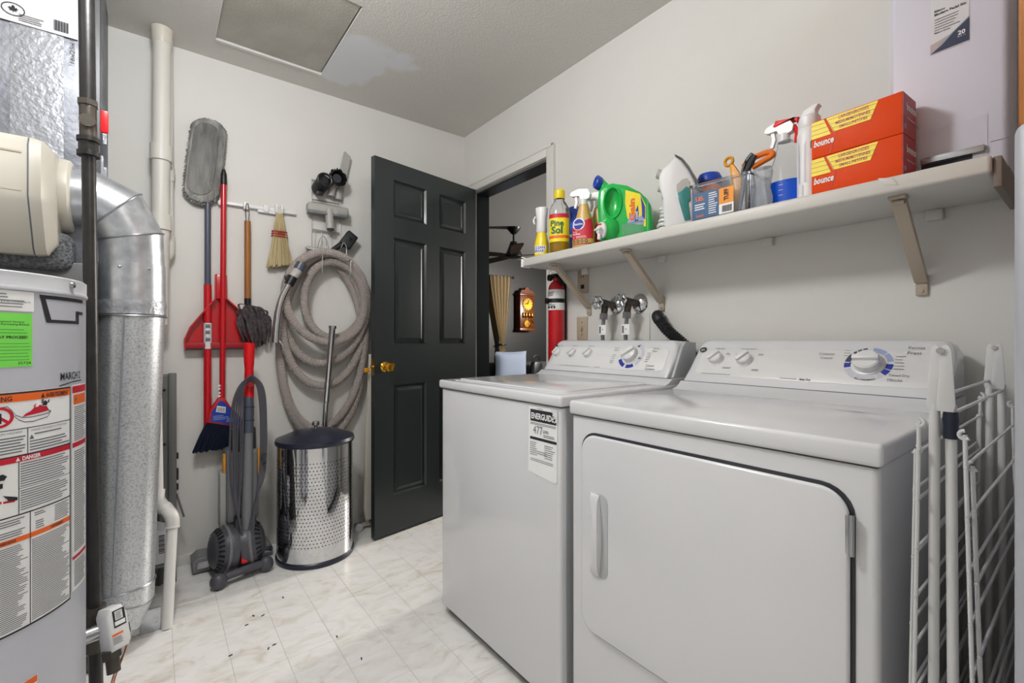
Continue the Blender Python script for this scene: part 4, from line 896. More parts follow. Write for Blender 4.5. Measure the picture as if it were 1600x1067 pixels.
ld = wb.p('lid', MB().lathe([(BR-.01, .565), (BR+.006, .568), (BR+.010, .578), (BR+.006, .592), (BR-.012, .598), (BR-.06, .618), (BR-.12, .632), (0, .638)], (BX, BY, 0), n=72), 'navy')
wb.p('lid_knob', MB().lathe([(0, 0), (.008, 0), (.008, .012), (.018, .018), (.019, .03), (.014, .036), (0, .037)], (BX+.0, BY, .634), (0, 0, 1), 24), 'steel', ld)

# ================================================================== UPRIGHT VACUUM
vc = Thing('upright_vacuum', 'upright ball vacuum cleaner with red wand handle against the back wall', 'vacuum cleaner', (.31, 2.5, 0))
BC = V((.300, 2.495, .118))
for s in (-1, 1):
    ctr = BC+V((s*.018, 0, 0)); ax = V((s*.94, -.18, .10)).normalized()
    vc.p('ball_shell', MB().lathe([(.106, .004), (.107, .02), (.103, .04), (.094, .06), (.082, .076), (.064, .088), (.040, .095), (0, .098)], ctr, ax, 44), 'charcoal2')
    vc.p('ball_trim', MB().lathe([(.1045, .034), (.1075, .040), (.1045, .046)], ctr, ax, 44), 'midgrey')
    u_, v_, d_ = frame(ax); sl = MB()
    for k in range(26):
        a = 2*math.pi*k/26; q = ctr+d_*.0725+(u_*math.cos(a)+v_*math.sin(a))*.0868; t_ = (u_*-math.sin(a)+v_*math.cos(a))
        sl.obox(q, t_*.0035, (d_*.009-(u_*math.cos(a)+v_*math.sin(a))*.0085), (u_*math.cos(a)+v_*math.sin(a)+d_).normalized()*.0016)
    vc.p('ball_vents', sl, 'dark')
vc.p('ball_core', MB().ell(BC, .06, .088, .092), 'black'); vc.p('red_catch', MB().box(.302, 2.392, .07, .328, 2.41, .115, .005), 'brightred')
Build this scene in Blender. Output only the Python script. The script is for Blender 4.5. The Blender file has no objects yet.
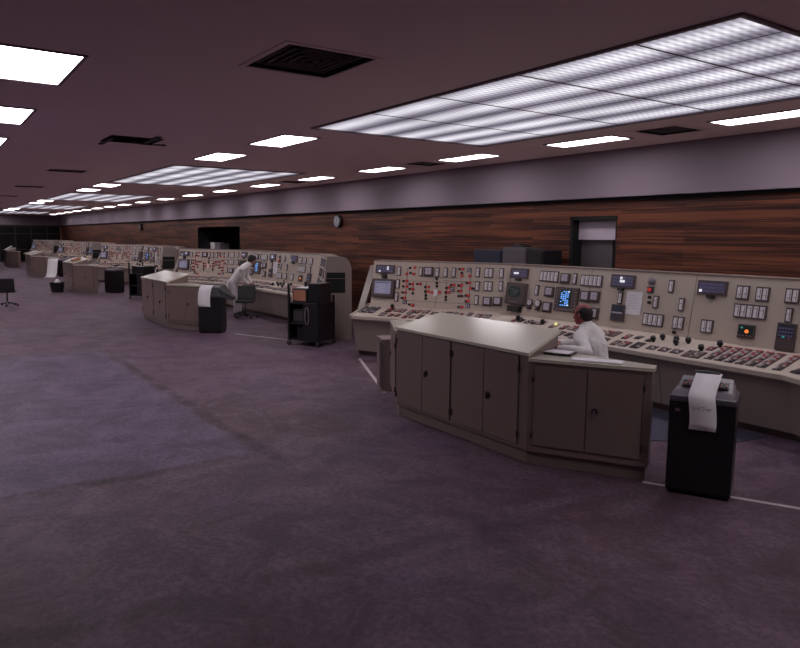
# Control room: consoles, desks and operators under luminous ceilings
LAMP_S, LUM_S, EXPO = 8.4, .80, 0.35
import bpy, bmesh, math, random
from mathutils import Vector, Matrix, Euler
random.seed(7)
SC = bpy.context.scene
COL = SC.collection
PI = math.pi
R = math.radians

# ------------------------------------------------------------------ materials
def new_mat(name):
    m = bpy.data.materials.new(name); m.use_nodes = True
    nt = m.node_tree
    b = nt.nodes['Principled BSDF']
    return m, nt, b

def paint(name, col, rough=.5, metal=0.0, var=.08, scale=6.0, bump=0.0, emit=None, es=0.0, spec=.5):
    """painted or plain surface with slight procedural unevenness"""
    m, nt, b = new_mat(name)
    tc = nt.nodes.new('ShaderNodeTexCoord')
    n = nt.nodes.new('ShaderNodeTexNoise'); n.inputs['Scale'].default_value = scale; n.inputs['Detail'].default_value = 5
    nt.links.new(tc.outputs['Object'], n.inputs['Vector'])
    mx = nt.nodes.new('ShaderNodeMix'); mx.data_type = 'RGBA'
    mx.inputs['A'].default_value = (*[c * (1 - var) for c in col], 1)
    mx.inputs['B'].default_value = (*[min(1, c * (1 + var)) for c in col], 1)
    nt.links.new(n.outputs['Fac'], mx.inputs['Factor'])
    nt.links.new(mx.outputs['Result'], b.inputs['Base Color'])
    b.inputs['Roughness'].default_value = rough
    b.inputs['Metallic'].default_value = metal
    b.inputs['Specular IOR Level'].default_value = spec
    if bump:
        bp = nt.nodes.new('ShaderNodeBump'); bp.inputs['Strength'].default_value = bump
        nt.links.new(n.outputs['Fac'], bp.inputs['Height']); nt.links.new(bp.outputs['Normal'], b.inputs['Normal'])
    if emit:
        b.inputs['Emission Color'].default_value = (*emit, 1); b.inputs['Emission Strength'].default_value = es
    return m

M = {}
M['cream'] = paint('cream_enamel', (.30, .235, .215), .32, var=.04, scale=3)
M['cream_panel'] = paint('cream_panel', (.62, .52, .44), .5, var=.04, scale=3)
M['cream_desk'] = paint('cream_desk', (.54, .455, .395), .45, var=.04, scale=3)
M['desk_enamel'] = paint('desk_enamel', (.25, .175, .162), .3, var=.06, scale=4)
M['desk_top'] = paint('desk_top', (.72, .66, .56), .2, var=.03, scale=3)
M['plinth'] = paint('plinth_brown', (.13, .09, .085), .6, var=.15)
M['seam'] = paint('seam_dark', (.05, .035, .035), .7)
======
Goal of the exercise
Up to and including the line with "24), 'steel', ld)", copy the data above from its first line. Skip pictures.

Final answer
Continue the Blender Python script for this scene: part 4, from line 896. More parts follow. Write for Blender 4.5. Measure the picture as if it were 1600x1067 pixels.
ld = wb.p('lid', MB().lathe([(BR-.01, .565), (BR+.006, .568), (BR+.010, .578), (BR+.006, .592), (BR-.012, .598), (BR-.06, .618), (BR-.12, .632), (0, .638)], (BX, BY, 0), n=72), 'navy')
wb.p('lid_knob', MB().lathe([(0, 0), (.008, 0), (.008, .012), (.018, .018), (.019, .03), (.014, .036), (0, .037)], (BX+.0, BY, .634), (0, 0, 1), 24), 'steel', ld)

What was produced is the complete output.